A direção da Raytheon, o Departamento de Comércio, o Departamento de Estado e diplomatas dos EUA no Brasil concluíram, então, que o governo brasileiro precisaria declarar, por escrito, que os aviões seriam usados para fins de combate ao narcotráfico.
Para obter tal documento, diplomatas americanos conversaram várias vezes, sigilosamente, com Oliveira, que, embora tenha relutado no início apontando restrições constitucionais e inibições pessoais, acabou cedendo.

"Sigilo"
Em 93, Oliveira fora um dos militares que convencera o presidente Itamar Franco a dispensar licitação pública para o Sivam sob o argumento de que outros governos poderiam ter acesso a dados sensíveis brasileiros e comprometer a segurança nacional. Itamar acabou conduzindo um processo de seleção sigiloso para o qual, segundo depoimento feito por Oliveira no Congresso Nacional em 1995, foram respeitados o "sigilo" e todos os concorrentes foram tratados de forma igual.
No entanto, os documentos dos EUA mostram uma realidade diferente quanto ao sigilo das informações e o equilíbrio de garantias entre os concorrentes.
Em junho de 94, num encontro entre Oliveira e a conselheira comercial dos EUA no Rio, Dar-Jalane Pribyl, o militar brasileiro recebeu da diplomata americana um "rascunho" de uma carta que deveria ser assinada pelo então ministro-chefe da Secretaria de Assuntos Estratégicos, Almirante Flores, para convencer o Eximbank a melhorar sua proposta de financiamento.
Oliveira aceitou o rascunho e entregou a Pribyl um memorando interno do governo brasileiro, com teor semelhante ao texto do rascunho, que enviara a Flores.

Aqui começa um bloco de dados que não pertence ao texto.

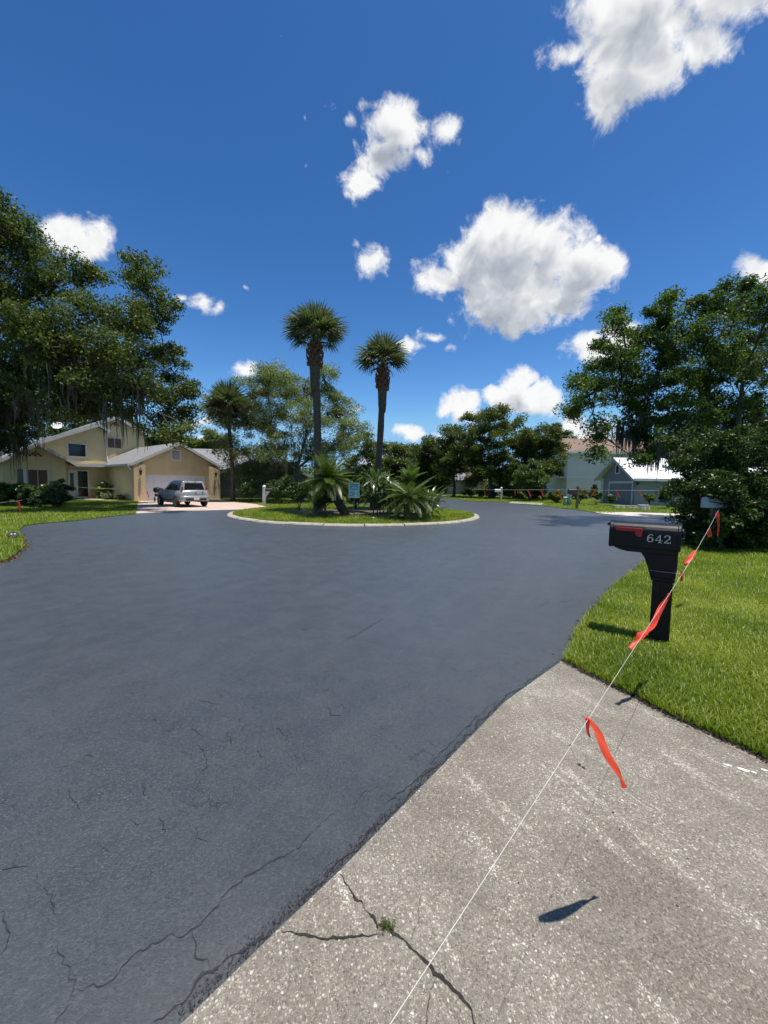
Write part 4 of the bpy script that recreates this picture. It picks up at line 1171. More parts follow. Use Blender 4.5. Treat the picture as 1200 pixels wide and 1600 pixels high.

O fato foi relatado em telegrama, de 28 junho de 94, ao Departamento de Estado pelo cônsul dos EUA no Rio, David Zweifel. "A conselheira comercial Pribyl apresentou ao brigadeiro Oliveira a sugestão de um rascunho (...). [Oliveira" forneceu a Pribyl o teor de um memorando "confidencial" que enviara ao ministro dos assuntos estratégicos, Flores."
A Raytheon foi anunciada vencedora em 21 de julho de 94. O governo e os militares brasileiros atestaram ao Congresso que os fatores determinantes para o resultado foram a forma e o valor do financiamento do Eximbank.